[Exercise]:
Bring together all lines of the material below that contain the string "from".

[Supplied material]:
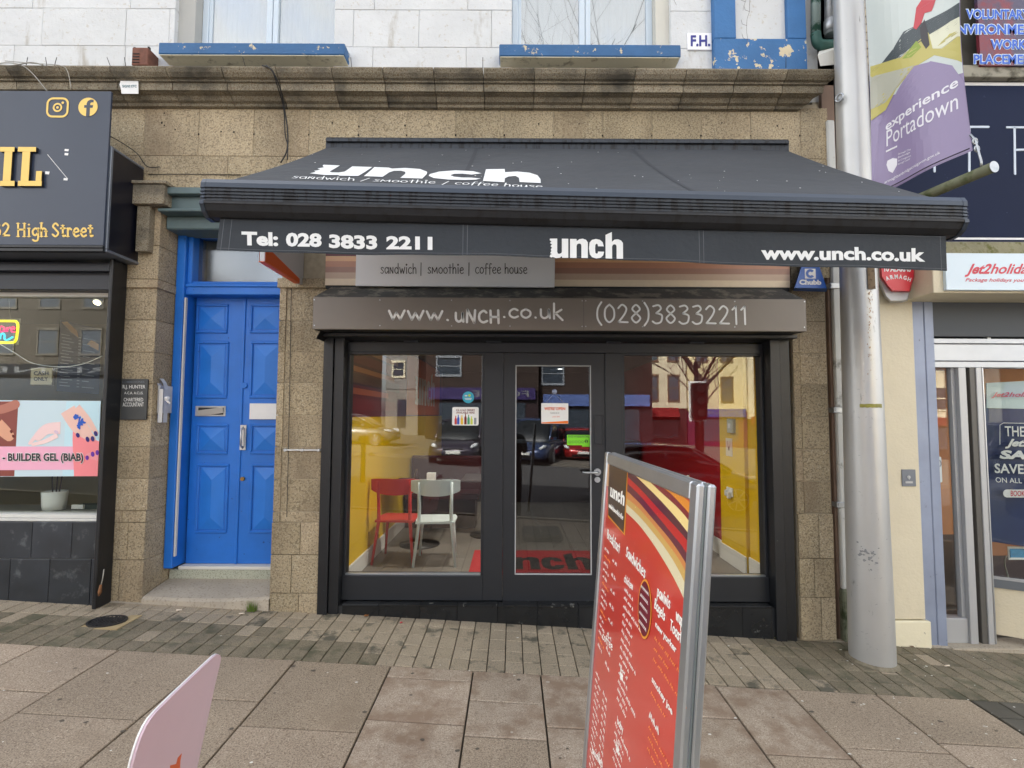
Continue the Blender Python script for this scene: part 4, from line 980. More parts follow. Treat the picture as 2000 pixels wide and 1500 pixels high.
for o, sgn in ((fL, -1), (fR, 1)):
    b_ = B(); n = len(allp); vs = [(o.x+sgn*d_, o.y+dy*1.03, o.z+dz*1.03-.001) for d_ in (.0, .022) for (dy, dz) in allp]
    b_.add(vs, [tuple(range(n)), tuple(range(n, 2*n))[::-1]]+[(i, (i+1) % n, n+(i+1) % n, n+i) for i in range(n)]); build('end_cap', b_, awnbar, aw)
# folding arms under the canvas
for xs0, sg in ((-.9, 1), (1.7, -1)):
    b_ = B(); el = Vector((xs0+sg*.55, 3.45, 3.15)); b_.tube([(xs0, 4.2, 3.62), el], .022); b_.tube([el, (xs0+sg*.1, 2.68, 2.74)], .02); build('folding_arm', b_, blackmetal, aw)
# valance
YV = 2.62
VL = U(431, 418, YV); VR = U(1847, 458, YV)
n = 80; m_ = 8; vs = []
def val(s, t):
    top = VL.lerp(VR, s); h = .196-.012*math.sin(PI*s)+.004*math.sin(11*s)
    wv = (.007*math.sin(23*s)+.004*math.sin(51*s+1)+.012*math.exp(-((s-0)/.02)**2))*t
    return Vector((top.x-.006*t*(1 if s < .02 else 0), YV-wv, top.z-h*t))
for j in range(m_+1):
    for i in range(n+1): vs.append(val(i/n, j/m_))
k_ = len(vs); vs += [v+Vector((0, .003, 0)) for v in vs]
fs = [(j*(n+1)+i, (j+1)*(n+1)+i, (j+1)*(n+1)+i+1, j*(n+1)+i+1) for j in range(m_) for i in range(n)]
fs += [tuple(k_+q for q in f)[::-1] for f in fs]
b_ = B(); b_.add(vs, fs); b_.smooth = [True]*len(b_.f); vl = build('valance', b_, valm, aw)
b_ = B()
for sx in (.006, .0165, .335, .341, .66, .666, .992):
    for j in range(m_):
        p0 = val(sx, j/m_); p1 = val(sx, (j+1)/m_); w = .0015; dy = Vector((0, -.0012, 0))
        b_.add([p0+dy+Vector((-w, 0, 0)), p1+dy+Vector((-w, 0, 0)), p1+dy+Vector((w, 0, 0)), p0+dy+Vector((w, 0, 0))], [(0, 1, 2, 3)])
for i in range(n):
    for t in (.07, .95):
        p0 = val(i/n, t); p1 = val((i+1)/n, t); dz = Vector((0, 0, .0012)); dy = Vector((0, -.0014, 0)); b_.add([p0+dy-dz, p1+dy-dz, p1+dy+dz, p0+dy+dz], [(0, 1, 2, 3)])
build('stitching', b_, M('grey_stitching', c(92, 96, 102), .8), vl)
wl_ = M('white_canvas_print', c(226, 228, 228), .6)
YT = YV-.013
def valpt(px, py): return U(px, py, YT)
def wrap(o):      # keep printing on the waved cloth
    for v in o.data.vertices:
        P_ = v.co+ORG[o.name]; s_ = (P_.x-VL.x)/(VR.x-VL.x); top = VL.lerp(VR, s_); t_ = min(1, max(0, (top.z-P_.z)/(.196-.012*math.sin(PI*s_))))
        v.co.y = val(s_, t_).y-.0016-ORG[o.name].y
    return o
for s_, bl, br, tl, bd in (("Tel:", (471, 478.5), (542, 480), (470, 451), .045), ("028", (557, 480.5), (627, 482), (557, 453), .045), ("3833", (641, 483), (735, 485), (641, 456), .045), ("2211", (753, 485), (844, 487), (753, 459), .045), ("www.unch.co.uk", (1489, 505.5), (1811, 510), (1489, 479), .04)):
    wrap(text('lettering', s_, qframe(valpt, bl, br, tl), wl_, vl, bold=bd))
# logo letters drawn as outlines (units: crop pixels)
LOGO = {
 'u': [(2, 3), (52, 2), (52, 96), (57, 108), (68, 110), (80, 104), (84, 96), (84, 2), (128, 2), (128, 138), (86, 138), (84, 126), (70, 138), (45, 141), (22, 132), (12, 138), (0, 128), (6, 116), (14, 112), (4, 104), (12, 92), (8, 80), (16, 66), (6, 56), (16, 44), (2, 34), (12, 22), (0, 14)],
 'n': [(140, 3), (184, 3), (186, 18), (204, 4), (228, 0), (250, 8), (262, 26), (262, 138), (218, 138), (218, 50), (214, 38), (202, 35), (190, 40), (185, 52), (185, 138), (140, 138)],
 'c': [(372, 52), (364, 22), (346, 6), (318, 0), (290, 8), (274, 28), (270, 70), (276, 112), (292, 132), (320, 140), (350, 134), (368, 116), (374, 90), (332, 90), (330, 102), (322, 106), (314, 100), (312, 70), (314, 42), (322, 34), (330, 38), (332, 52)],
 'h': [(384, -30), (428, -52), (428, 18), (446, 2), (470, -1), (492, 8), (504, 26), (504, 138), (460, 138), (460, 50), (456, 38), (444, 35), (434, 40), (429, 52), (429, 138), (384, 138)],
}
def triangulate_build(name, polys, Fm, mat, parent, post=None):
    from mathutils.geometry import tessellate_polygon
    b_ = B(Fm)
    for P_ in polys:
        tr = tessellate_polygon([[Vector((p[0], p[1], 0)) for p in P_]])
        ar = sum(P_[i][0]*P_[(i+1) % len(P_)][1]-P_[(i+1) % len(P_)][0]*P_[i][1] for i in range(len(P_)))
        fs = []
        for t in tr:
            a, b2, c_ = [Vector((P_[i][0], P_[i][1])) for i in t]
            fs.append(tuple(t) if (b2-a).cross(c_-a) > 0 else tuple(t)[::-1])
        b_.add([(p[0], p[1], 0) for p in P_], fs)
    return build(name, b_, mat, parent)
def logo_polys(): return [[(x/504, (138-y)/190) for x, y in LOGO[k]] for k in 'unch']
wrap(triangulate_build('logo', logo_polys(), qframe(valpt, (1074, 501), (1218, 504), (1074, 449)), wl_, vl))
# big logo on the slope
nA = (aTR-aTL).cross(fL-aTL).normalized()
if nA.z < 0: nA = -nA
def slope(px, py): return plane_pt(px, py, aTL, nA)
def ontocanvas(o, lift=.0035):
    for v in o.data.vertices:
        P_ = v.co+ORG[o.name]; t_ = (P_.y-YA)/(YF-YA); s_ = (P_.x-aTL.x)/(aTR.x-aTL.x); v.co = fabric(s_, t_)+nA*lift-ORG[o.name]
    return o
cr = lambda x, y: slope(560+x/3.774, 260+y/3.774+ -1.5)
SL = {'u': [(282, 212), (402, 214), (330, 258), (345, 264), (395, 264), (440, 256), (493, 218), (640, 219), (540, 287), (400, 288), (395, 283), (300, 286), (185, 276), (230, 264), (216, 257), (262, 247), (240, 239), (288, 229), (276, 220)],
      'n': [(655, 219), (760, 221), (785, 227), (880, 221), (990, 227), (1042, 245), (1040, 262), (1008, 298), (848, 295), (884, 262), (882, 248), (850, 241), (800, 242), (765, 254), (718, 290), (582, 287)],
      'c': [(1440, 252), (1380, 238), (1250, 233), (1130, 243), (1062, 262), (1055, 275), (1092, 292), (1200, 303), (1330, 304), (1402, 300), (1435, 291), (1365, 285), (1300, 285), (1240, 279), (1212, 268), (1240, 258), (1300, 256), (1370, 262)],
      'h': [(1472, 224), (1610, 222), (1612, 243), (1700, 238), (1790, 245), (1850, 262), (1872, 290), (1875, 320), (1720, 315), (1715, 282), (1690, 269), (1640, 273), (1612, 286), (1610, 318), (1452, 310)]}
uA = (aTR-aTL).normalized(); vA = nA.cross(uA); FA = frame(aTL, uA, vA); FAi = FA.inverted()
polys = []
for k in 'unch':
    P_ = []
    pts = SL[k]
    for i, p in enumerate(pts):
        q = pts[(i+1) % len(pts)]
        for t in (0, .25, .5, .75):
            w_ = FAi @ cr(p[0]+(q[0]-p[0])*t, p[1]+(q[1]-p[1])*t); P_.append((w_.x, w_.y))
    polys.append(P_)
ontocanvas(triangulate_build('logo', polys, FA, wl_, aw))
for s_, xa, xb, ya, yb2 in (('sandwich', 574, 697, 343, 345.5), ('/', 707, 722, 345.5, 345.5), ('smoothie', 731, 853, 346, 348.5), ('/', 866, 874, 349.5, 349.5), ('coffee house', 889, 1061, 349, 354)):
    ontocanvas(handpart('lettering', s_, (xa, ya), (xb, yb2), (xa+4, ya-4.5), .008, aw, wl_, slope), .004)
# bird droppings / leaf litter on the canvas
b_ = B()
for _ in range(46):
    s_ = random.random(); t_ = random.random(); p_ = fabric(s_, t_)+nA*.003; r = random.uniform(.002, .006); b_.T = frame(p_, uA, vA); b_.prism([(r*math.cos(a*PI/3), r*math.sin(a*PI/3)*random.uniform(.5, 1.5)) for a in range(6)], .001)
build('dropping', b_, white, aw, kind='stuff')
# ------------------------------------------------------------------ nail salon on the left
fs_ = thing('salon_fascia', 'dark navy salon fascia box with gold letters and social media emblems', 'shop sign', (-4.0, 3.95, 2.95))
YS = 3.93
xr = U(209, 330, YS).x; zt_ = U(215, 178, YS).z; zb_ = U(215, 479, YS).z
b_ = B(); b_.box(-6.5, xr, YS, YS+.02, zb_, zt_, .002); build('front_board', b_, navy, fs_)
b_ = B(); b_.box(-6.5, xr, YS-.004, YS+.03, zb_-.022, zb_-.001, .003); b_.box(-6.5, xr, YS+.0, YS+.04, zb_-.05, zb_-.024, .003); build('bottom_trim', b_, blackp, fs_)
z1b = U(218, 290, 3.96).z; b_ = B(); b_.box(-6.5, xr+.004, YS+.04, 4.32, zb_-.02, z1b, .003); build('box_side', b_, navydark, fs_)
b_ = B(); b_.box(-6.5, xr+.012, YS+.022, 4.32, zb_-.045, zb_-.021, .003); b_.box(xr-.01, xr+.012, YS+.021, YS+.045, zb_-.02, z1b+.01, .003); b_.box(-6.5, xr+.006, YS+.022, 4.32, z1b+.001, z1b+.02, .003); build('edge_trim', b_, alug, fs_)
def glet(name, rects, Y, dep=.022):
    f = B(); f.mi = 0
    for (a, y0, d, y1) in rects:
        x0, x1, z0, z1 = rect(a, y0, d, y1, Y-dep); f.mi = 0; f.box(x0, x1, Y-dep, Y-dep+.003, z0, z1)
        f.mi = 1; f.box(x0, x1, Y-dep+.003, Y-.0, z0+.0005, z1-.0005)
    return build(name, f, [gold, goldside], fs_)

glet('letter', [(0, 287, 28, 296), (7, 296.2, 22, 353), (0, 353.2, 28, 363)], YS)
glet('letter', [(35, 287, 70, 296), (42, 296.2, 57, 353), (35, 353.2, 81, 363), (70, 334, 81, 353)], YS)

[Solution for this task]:
Continue the Blender Python script for this scene: part 4, from line 980. More parts follow. Treat the picture as 2000 pixels wide and 1500 pixels high.
    from mathutils.geometry import tessellate_polygon